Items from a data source
==*==

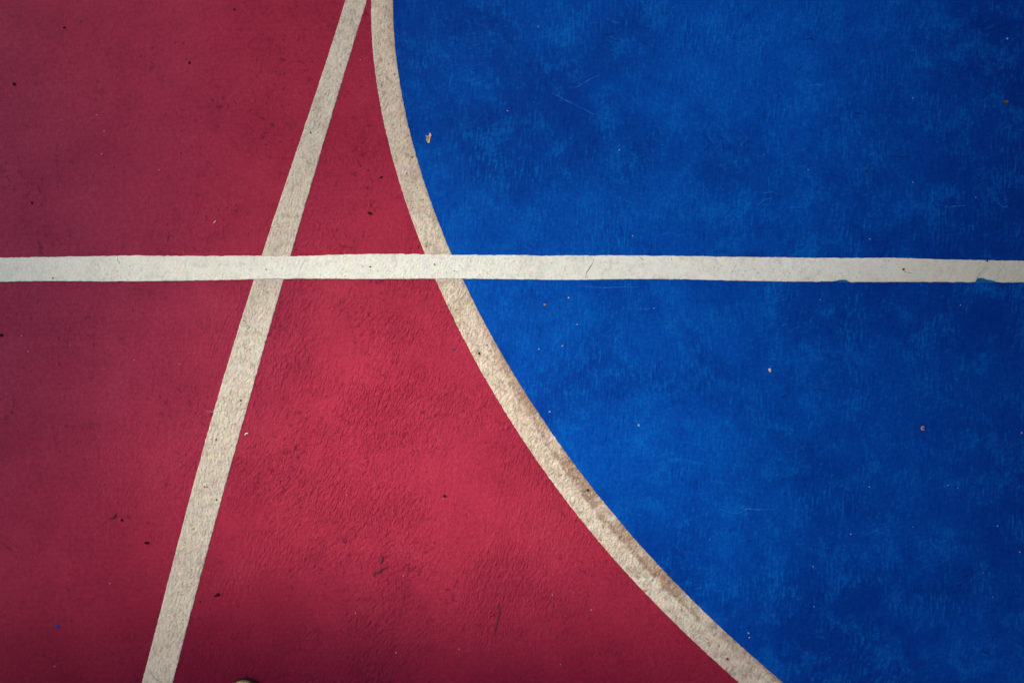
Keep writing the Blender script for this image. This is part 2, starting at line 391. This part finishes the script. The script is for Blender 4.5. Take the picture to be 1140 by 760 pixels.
# slanting line
nD = 760
A = rough_edge(poly_line(D_L, nD, 4), 0.5, 1.0, 0.33); B = rough_edge(poly_line(D_R, nD, 4), 0.5, 2.0, 0.33)
dirv = (Vector((384,0))-Vector((157.5,760))).normalized()
A = [A[0]+dirv*1400] + A + [A[-1]-dirv*900]; B = [B[0]+dirv*1400] + B + [B[-1]-dirv*900]
diag = strip(A, B, 0.0, 0.0012, 'court_line', TAN_D)
tag(diag, 'aged greyish line slanting across the red paint and passing under the bright white line', 'court line', 'painted court lines')

# ring line
A = rough_edge(o_n, 0.5, 3.0, 0.3); B = rough_edge(i_n, 0.45, 4.0, 0.3)
hw = (orad-irad)/2
oo = arc(mrad+hw, a1, a0+2*math.pi, K); ii = arc(mrad-hw, a1, a0+2*math.pi, K)
def blend(arcpts, s_, e_):
    res = []
    n_ = len(arcpts)-1; d0 = s_-arcpts[0]; d1 = e_-arcpts[-1]
    for k, p in enumerate(arcpts):
        t = k/n_; w0 = max(0, 1-t*6); w1 = max(0, 1-(1-t)*6)
        res.append(p + d0*w0 + d1*w1)
    return res
oo = blend(oo, A[-1], A[0]); ii = blend(ii, B[-1], B[0])
ringl = strip(A + oo[1:], B + ii[1:], 0.0, 0.0016, 'court_line', TAN_C)
tag(ringl, 'curved beige line with rusty stains separating the red paint from the blue circle', 'court line', 'painted court lines')

# straight white line on top
nH = 560
A = rough_edge(resample_n(H_TOP, nH), 0.6, 6.0, 0.16); 
B = rough_edge(resample_n(H_BOT, nH), 0.5, 7.0, 0.16)
A = [A[0]+Vector((-3500, 20))] + A + [A[-1]+Vector((4300, 40))]; B = [B[0]+Vector((-3500, 20))] + B + [B[-1]+Vector((4300, 40))]
hor = strip(A, B, 0.0, 0.0030, 'court_line', WHITE)
tag(hor, 'bright white line running straight from side to side over both other lines', 'court line', 'painted court lines')

# ------------------------------------------------------------------ cracks, scratches and bare spots (parts of the paint they mark)
def hairline(pts, wid, z, name, mat, parent, seed=0):
    P = resample(pts, 1.5); L = len(P)
    A, B = [], []
    for i, p in enumerate(P):
        t = (P[min(L-1, i+1)]-P[max(0, i-1)]); t = t.normalized() if t.length else Vector((1,0)); nn = Vector((-t.y, t.x))
        k = mnoise.noise(Vector((i*.37, seed, 2.2)))
        p = p + nn*0.9*mnoise.noise(Vector((i*.21, seed, 7.7)))
        ww = wid*(0.35+0.65*math.sin(math.pi*min(1, max(0.08, i/(L-1 or 1)))))*(0.9+0.7*k)
        A.append(p-nn*ww/2); B.append(p+nn*ww/2)
    bm = bmesh.new(); ra = [bm.verts.new(W(a.x, a.y, z)) for a in A]; rb = [bm.verts.new(W(b.x, b.y, z)) for b in B]
    for i in range(L-1): bm.faces.new((ra[i], ra[i+1], rb[i+1], rb[i]))
    for f in bm.faces: f.normal_update()
    return obj(name, bm, mat, parent)
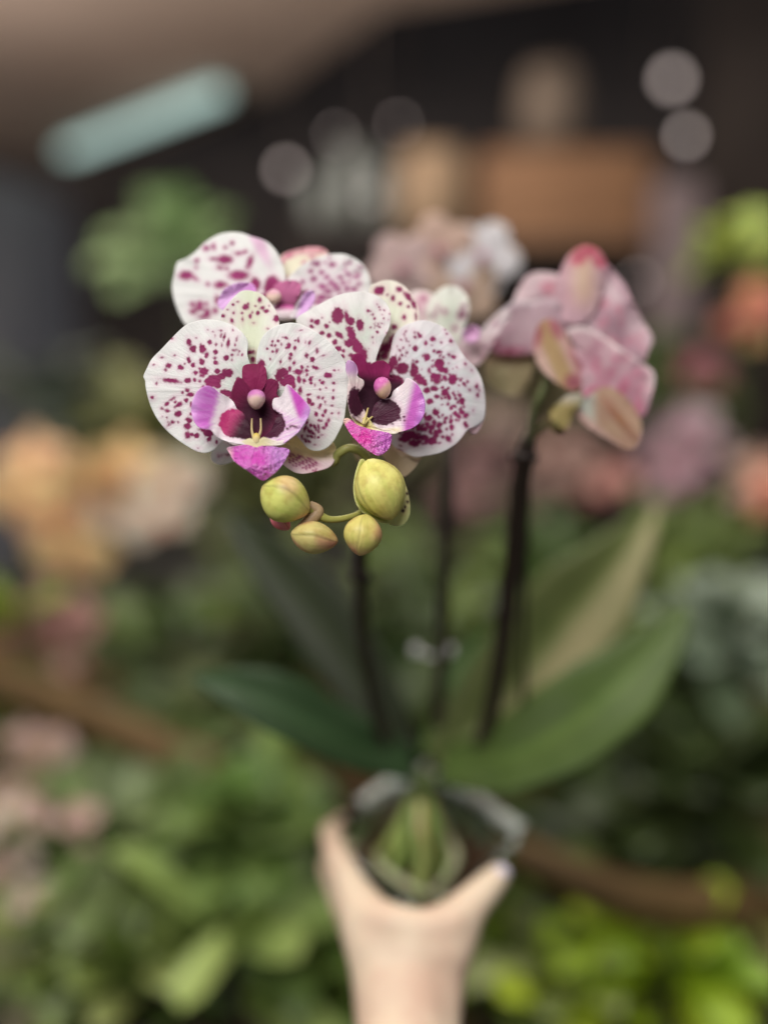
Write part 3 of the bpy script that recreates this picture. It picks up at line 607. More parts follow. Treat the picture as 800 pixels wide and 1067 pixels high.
petal('petal', FL, RB - .008, Hh([(405, 380), (430, 362), (475, 362), (560, 405), (650, 468), (720, 515), (766, 560), (758, 640), (718, 735), (640, 690), (540, 660), (470, 650), (460, 560), (430, 450)]), (637, 390), (607, 405),
      depth=lambda x, y, t: 8 * ((x - 607) / 70) ** 2 + 3 * np.sin((x - y) * .09), col=lambda x, y, t: lerpc(lerpc(S(218, 184, 192), S(204, 160, 172), band(np.sin(x * .17 + y * .13), -.6, 1)), S(244, 228, 228), band(t, .80, .97) * band(-(y - .62 * (x - 610)), -366, -352)), mat=M_PETAL_BACK, ripple=2.0, scol=S(196, 120, 142), spots=[(648, 405, 5, 12, 25), (665, 422, 4, 9, 0), (615, 408, 8, 4, -40)] + rnd_spots(12, (620, 370, 670, 410), 1, 3, 43))
petal('sepal', FL, RB - .012, Hh([(264, 410), (288, 347), (335, 328), (378, 360), (420, 440), (468, 540), (462, 610), (420, 628), (345, 585), (290, 530), (263, 460)]), (580, 367), (600, 402), depth=lambda x, y, t: 5 * np.abs((x - 560 - .42 * (y - 335)) / 12),
      col=lambda x, y, t: lerpc(S(198, 168, 124), S(222, 190, 176), band(np.abs(x - 576 - .45 * (y - 365)), 5, 14)), mat=M_PETAL_BACK, scol=S(170, 100, 112), spots=[(560, 350, 4, 10, 10), (579, 341, 5, 11, -25), (598, 398, 9, 8, 0), (603, 380, 3, 16, -25)], ripple=.6)
petal('sepal', FL, RB - .010, Hh([(440, 712), (475, 665), (560, 612), (640, 650), (700, 730), (712, 800), (690, 862), (640, 868), (560, 822), (475, 765)]), (635, 433), (605, 405), depth=lambda x, y, t: 5 * np.abs((y - 400 - .9 * (x - 605)) / 18),
      col=lambda x, y, t: lerpc(lerpc(S(208, 214, 200), S(194, 164, 138), band(x, 612, 626)), S(212, 182, 170), band(y - .9 * (x - 610), 428, 436)), mat=M_PETAL_BACK, scol=S(150, 100, 70), spots=[(645, 436, 3, 16, -40)], ripple=.8)
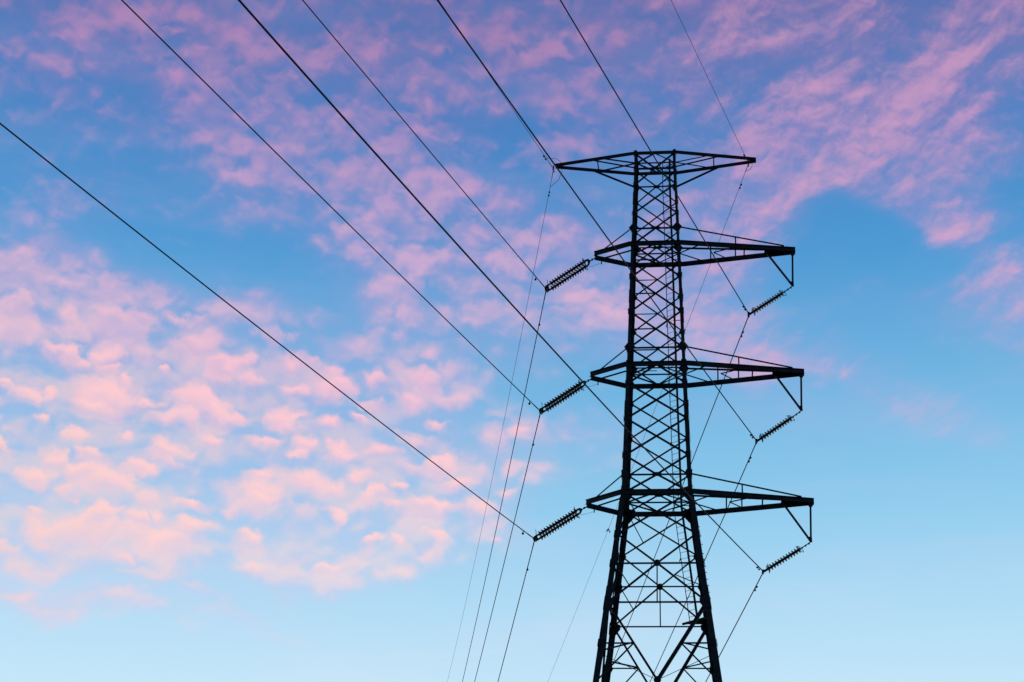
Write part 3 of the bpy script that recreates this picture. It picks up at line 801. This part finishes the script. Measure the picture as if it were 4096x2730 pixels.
# dampers --------------------------------------------------------------------
def stockbridge(k, sd_, t, label, sc=1.0):
    p = wp(k, sd_, t); q = wp(k, sd_, t + .1)
    d = (q - p).normalized(); dn = Vector((0, 0, -1)); dn = (dn - d * dn.dot(d)).normalized()
    root = empty('vibration_damper', W(p), YAW)
    tag(root, label, 'vibration damper', 'dumb-bell dampers on the wires')
    m = MB(); m.box(dn * .03 * sc, .04 * sc, .05 * sc, .10 * sc); m.build('clamp', FIT, root)
    c_ = dn * .085 * sc
    m = MB(); m.tube([c_ - d * .20 * sc + dn * .015, c_, c_ + d * .20 * sc + dn * .015], .008, 6); m.build('messenger', FIT, root)
    for s in (-1, 1):
        m = MB(); m.lathe([(.0, -.06), (.035, -.055), (.042, 0), (.030, .05), (.0, .06)], d * s, c_ + d * (s * .20 * sc) + dn * .025, 12)
        m.build('weight', FIT, root)
def ball(k, sd_, t, label):
    p = wp(k, sd_, t); root = empty('vibration_damper', W(p), YAW)
    tag(root, label, 'vibration damper', 'ball dampers on the left cables')
    m = MB(); m.box((0, 0, -.02), .035, .035, .08); m.build('clamp', FIT, root)
    m = MB(); m.tube([(0, 0, -.04), (-.01, 0, -.12)], .010, 6); m.build('stem', FIT, root)
    m = MB(); m.lathe([(.0, -.055), (.03, -.05), (.05, -.025), (.055, 0), (.05, .03), (.03, .05), (.0, .055)], (0, 0, 1), (-.01, 0, -.14), 14); m.build('weight', FIT, root)
PL = {'1': 'uppermost', '2': 'middle', '3': 'lowest'}
for k in ('R1', 'R2', 'R3'):
    stockbridge(k, 'in', 1.12, 'small dumb-bell damper above the %s glass string clamp' % PL[k[1]])
    stockbridge(k, 'out', 1.6, 'small dumb-bell damper below the %s glass string clamp' % PL[k[1]])
for k in ('L1', 'L2', 'L3'):
    ball(k, 'in', 1.6, 'small dark ball under the cable left of the %s double insulator string' % PL[k[1]])
    ball(k, 'out', 3.0, 'small dark ball on the cable below the %s double insulator string' % PL[k[1]])
stockbridge('GR', 'out', 1.9, 'tiny damper on the earth wire below the right tip of the top arm', .8)
stockbridge('GL', 'out', 2.1, 'tiny damper on the earth wire below the left tip of the top arm', .8)
stockbridge('GL', 'in', 1.4, 'tiny damper on the earth wire above the left tip of the top arm', .8)
stockbridge('GR', 'in', .9, 'tiny damper on the earth wire above the right tip of the top arm', .8)
# earth wire clamps on the top arm tips
for k, lab in (('GL', 'small wire clamp with looped jumper at the left tip of the top crossarm'), ('GR', 'small wire clamp with looped jumper at the right tip of the top crossarm')):
    p = Vector(ATT[k]); p.z = Z(p.z); sx = 1 if k == 'GL' else 1
    root = empty('wire_clamp', W(p), YAW); tag(root, lab, 'wire clamp', 'earth wire clamps')
    m = MB(); m.tube([(0, -.3, .02), (0, 0, .03), (0, .3, -.02)], .028, 8); m.box((0, 0, .06), .06, .10, .16); m.build('clamp', FIT, root)
    m = MB()
    xj = .40 if k == 'GL' else .16; yk = 1.0 if k == 'GL' else .45
    m.tube([wp(k, 'in', 1.2 * yk) - p, Vector((xj * .6, -.75 * yk, .14)), Vector((xj, -.35 * yk, .17)), Vector((xj + .02, -.1, .05)), Vector((xj, .15, -.10)), Vector((xj * .45, .9 * yk, -.13)), wp(k, 'out', 1.6 * yk) - p], .011, 6)
    m.build('jumper', FIT, root)
# bird marker on the right earth wire
p = wp('GR', 'out', 47.0)
root = empty('bird_marker', W(p), YAW); tag(root, 'small dark arrow-shaped marker clipped on the thin earth wire left of the tower', 'wire marker')
for i, (a, b) in enumerate((((-.16, -.10), (.02, .16)), ((.10, -.18), (.02, .16)))):
    m = MB()
    m.plate([Vector((a[0], 0, a[1])), Vector((a[0] + .09, 0, a[1] + .02)), Vector((b[0] + .05, 0, b[1] - .06)), Vector((b[0], 0, b[1]))], (0, 1, 0), .02, -.01 + i * .025)
    m.build('vane', FIT, root)
m = MB(); m.box((0, 0, 0), .07, .10, .07); m.build('clip', FIT, root)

==*==

# [WHAT TO DO]
From the top of the listing above, repeat each line exactly until you reach the line containing "tag(diag, 'aged greyish", and repeat that one too. Leave the pictures out.

# [CORRECT ANSWER]
Keep writing the Blender script for this image. This is part 2, starting at line 391. This part finishes the script. The script is for Blender 4.5. Take the picture to be 1140 by 760 pixels.
# slanting line
nD = 760
A = rough_edge(poly_line(D_L, nD, 4), 0.5, 1.0, 0.33); B = rough_edge(poly_line(D_R, nD, 4), 0.5, 2.0, 0.33)
dirv = (Vector((384,0))-Vector((157.5,760))).normalized()
A = [A[0]+dirv*1400] + A + [A[-1]-dirv*900]; B = [B[0]+dirv*1400] + B + [B[-1]-dirv*900]
diag = strip(A, B, 0.0, 0.0012, 'court_line', TAN_D)
tag(diag, 'aged greyish line slanting across the red paint and passing under the bright white line', 'court line', 'painted court lines')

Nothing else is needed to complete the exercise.